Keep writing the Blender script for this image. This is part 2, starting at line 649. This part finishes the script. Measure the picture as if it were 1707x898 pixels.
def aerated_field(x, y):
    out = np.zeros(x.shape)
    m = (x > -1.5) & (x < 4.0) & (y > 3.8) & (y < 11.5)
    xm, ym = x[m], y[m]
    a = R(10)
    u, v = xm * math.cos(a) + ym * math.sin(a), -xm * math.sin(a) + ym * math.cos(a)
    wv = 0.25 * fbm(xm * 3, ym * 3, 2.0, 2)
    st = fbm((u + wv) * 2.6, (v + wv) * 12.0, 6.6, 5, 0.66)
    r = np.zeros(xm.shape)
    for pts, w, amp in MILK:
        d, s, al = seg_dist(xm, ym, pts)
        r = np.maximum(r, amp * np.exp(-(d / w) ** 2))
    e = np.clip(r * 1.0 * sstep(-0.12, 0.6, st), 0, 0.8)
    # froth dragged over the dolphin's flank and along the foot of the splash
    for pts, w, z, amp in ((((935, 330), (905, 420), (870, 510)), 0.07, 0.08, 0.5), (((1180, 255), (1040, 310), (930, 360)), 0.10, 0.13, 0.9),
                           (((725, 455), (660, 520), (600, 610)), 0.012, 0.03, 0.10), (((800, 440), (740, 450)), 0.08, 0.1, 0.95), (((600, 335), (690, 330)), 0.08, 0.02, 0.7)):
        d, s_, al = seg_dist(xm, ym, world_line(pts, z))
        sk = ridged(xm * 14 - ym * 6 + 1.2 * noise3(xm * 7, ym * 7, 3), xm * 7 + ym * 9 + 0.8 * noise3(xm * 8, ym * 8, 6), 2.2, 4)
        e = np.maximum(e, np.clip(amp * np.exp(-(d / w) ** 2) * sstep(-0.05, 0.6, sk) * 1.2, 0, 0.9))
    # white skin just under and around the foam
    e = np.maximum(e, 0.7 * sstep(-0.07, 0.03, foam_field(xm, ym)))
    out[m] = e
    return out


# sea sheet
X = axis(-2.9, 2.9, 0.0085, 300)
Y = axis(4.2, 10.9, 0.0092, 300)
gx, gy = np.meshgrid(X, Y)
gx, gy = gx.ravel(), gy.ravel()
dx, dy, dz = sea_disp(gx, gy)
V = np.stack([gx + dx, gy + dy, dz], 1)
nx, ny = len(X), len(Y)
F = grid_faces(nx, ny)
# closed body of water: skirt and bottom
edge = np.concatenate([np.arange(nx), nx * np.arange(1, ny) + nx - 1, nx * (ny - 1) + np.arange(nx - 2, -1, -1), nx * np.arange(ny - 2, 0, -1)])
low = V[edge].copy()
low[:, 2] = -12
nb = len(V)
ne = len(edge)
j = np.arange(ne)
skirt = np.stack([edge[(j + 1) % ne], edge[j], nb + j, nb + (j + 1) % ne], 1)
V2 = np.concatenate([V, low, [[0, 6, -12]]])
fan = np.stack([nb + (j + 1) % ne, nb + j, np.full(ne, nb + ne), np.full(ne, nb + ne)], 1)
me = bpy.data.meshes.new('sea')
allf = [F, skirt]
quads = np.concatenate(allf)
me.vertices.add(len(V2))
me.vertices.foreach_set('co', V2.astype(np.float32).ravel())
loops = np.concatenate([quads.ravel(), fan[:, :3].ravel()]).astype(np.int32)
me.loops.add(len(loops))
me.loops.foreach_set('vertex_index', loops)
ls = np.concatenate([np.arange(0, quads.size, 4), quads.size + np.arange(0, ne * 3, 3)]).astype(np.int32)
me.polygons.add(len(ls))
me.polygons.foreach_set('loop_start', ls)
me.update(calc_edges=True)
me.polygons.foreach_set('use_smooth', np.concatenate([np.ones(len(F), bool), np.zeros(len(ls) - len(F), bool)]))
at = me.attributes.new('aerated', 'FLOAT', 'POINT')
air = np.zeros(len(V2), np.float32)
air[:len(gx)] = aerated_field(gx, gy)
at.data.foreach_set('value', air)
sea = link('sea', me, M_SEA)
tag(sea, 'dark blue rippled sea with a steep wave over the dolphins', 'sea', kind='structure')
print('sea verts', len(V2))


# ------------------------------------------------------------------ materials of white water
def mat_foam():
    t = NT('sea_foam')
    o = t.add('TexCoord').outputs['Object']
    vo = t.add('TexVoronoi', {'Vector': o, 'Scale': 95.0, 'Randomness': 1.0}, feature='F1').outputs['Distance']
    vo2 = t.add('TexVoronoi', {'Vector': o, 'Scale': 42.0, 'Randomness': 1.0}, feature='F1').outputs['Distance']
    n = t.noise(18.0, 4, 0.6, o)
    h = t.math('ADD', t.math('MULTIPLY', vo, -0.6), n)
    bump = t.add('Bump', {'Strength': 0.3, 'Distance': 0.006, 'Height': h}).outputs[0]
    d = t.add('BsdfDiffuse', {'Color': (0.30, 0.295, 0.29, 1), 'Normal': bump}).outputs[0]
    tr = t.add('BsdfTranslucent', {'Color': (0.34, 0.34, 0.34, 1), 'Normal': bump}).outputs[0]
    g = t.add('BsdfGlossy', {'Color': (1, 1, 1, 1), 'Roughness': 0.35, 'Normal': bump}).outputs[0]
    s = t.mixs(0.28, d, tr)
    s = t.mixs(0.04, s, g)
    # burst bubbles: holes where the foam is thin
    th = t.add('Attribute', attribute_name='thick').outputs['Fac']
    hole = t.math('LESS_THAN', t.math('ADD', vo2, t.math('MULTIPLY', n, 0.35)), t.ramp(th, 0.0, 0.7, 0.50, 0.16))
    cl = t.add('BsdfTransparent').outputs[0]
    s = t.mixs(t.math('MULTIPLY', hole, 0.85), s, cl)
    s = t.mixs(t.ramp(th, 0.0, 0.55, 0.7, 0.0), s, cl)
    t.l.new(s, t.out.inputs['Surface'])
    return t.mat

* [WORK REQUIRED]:
Repeat the material in full, exactly as it stands.

* [RESULT FOR THIS EXERCISE]:
Keep writing the Blender script for this image. This is part 2, starting at line 649. This part finishes the script. Measure the picture as if it were 1707x898 pixels.
def aerated_field(x, y):
    out = np.zeros(x.shape)
    m = (x > -1.5) & (x < 4.0) & (y > 3.8) & (y < 11.5)
    xm, ym = x[m], y[m]
    a = R(10)
    u, v = xm * math.cos(a) + ym * math.sin(a), -xm * math.sin(a) + ym * math.cos(a)
    wv = 0.25 * fbm(xm * 3, ym * 3, 2.0, 2)
    st = fbm((u + wv) * 2.6, (v + wv) * 12.0, 6.6, 5, 0.66)
    r = np.zeros(xm.shape)
    for pts, w, amp in MILK:
        d, s, al = seg_dist(xm, ym, pts)
        r = np.maximum(r, amp * np.exp(-(d / w) ** 2))
    e = np.clip(r * 1.0 * sstep(-0.12, 0.6, st), 0, 0.8)
    # froth dragged over the dolphin's flank and along the foot of the splash
    for pts, w, z, amp in ((((935, 330), (905, 420), (870, 510)), 0.07, 0.08, 0.5), (((1180, 255), (1040, 310), (930, 360)), 0.10, 0.13, 0.9),
                           (((725, 455), (660, 520), (600, 610)), 0.012, 0.03, 0.10), (((800, 440), (740, 450)), 0.08, 0.1, 0.95), (((600, 335), (690, 330)), 0.08, 0.02, 0.7)):
        d, s_, al = seg_dist(xm, ym, world_line(pts, z))
        sk = ridged(xm * 14 - ym * 6 + 1.2 * noise3(xm * 7, ym * 7, 3), xm * 7 + ym * 9 + 0.8 * noise3(xm * 8, ym * 8, 6), 2.2, 4)
        e = np.maximum(e, np.clip(amp * np.exp(-(d / w) ** 2) * sstep(-0.05, 0.6, sk) * 1.2, 0, 0.9))
    # white skin just under and around the foam
    e = np.maximum(e, 0.7 * sstep(-0.07, 0.03, foam_field(xm, ym)))
    out[m] = e
    return out


# sea sheet
X = axis(-2.9, 2.9, 0.0085, 300)
Y = axis(4.2, 10.9, 0.0092, 300)
gx, gy = np.meshgrid(X, Y)
gx, gy = gx.ravel(), gy.ravel()
dx, dy, dz = sea_disp(gx, gy)
V = np.stack([gx + dx, gy + dy, dz], 1)
nx, ny = len(X), len(Y)
F = grid_faces(nx, ny)
# closed body of water: skirt and bottom
edge = np.concatenate([np.arange(nx), nx * np.arange(1, ny) + nx - 1, nx * (ny - 1) + np.arange(nx - 2, -1, -1), nx * np.arange(ny - 2, 0, -1)])
low = V[edge].copy()
low[:, 2] = -12
nb = len(V)
ne = len(edge)
j = np.arange(ne)
skirt = np.stack([edge[(j + 1) % ne], edge[j], nb + j, nb + (j + 1) % ne], 1)
V2 = np.concatenate([V, low, [[0, 6, -12]]])
fan = np.stack([nb + (j + 1) % ne, nb + j, np.full(ne, nb + ne), np.full(ne, nb + ne)], 1)
me = bpy.data.meshes.new('sea')
allf = [F, skirt]
quads = np.concatenate(allf)
me.vertices.add(len(V2))
me.vertices.foreach_set('co', V2.astype(np.float32).ravel())
loops = np.concatenate([quads.ravel(), fan[:, :3].ravel()]).astype(np.int32)
me.loops.add(len(loops))
me.loops.foreach_set('vertex_index', loops)
ls = np.concatenate([np.arange(0, quads.size, 4), quads.size + np.arange(0, ne * 3, 3)]).astype(np.int32)
me.polygons.add(len(ls))
me.polygons.foreach_set('loop_start', ls)
me.update(calc_edges=True)
me.polygons.foreach_set('use_smooth', np.concatenate([np.ones(len(F), bool), np.zeros(len(ls) - len(F), bool)]))
at = me.attributes.new('aerated', 'FLOAT', 'POINT')
air = np.zeros(len(V2), np.float32)
air[:len(gx)] = aerated_field(gx, gy)
at.data.foreach_set('value', air)
sea = link('sea', me, M_SEA)
tag(sea, 'dark blue rippled sea with a steep wave over the dolphins', 'sea', kind='structure')
print('sea verts', len(V2))


# ------------------------------------------------------------------ materials of white water
def mat_foam():
    t = NT('sea_foam')
    o = t.add('TexCoord').outputs['Object']
    vo = t.add('TexVoronoi', {'Vector': o, 'Scale': 95.0, 'Randomness': 1.0}, feature='F1').outputs['Distance']
    vo2 = t.add('TexVoronoi', {'Vector': o, 'Scale': 42.0, 'Randomness': 1.0}, feature='F1').outputs['Distance']
    n = t.noise(18.0, 4, 0.6, o)
    h = t.math('ADD', t.math('MULTIPLY', vo, -0.6), n)
    bump = t.add('Bump', {'Strength': 0.3, 'Distance': 0.006, 'Height': h}).outputs[0]
    d = t.add('BsdfDiffuse', {'Color': (0.30, 0.295, 0.29, 1), 'Normal': bump}).outputs[0]
    tr = t.add('BsdfTranslucent', {'Color': (0.34, 0.34, 0.34, 1), 'Normal': bump}).outputs[0]
    g = t.add('BsdfGlossy', {'Color': (1, 1, 1, 1), 'Roughness': 0.35, 'Normal': bump}).outputs[0]
    s = t.mixs(0.28, d, tr)
    s = t.mixs(0.04, s, g)
    # burst bubbles: holes where the foam is thin
    th = t.add('Attribute', attribute_name='thick').outputs['Fac']
    hole = t.math('LESS_THAN', t.math('ADD', vo2, t.math('MULTIPLY', n, 0.35)), t.ramp(th, 0.0, 0.7, 0.50, 0.16))
    cl = t.add('BsdfTransparent').outputs[0]
    s = t.mixs(t.math('MULTIPLY', hole, 0.85), s, cl)
    s = t.mixs(t.ramp(th, 0.0, 0.55, 0.7, 0.0), s, cl)
    t.l.new(s, t.out.inputs['Surface'])
    return t.mat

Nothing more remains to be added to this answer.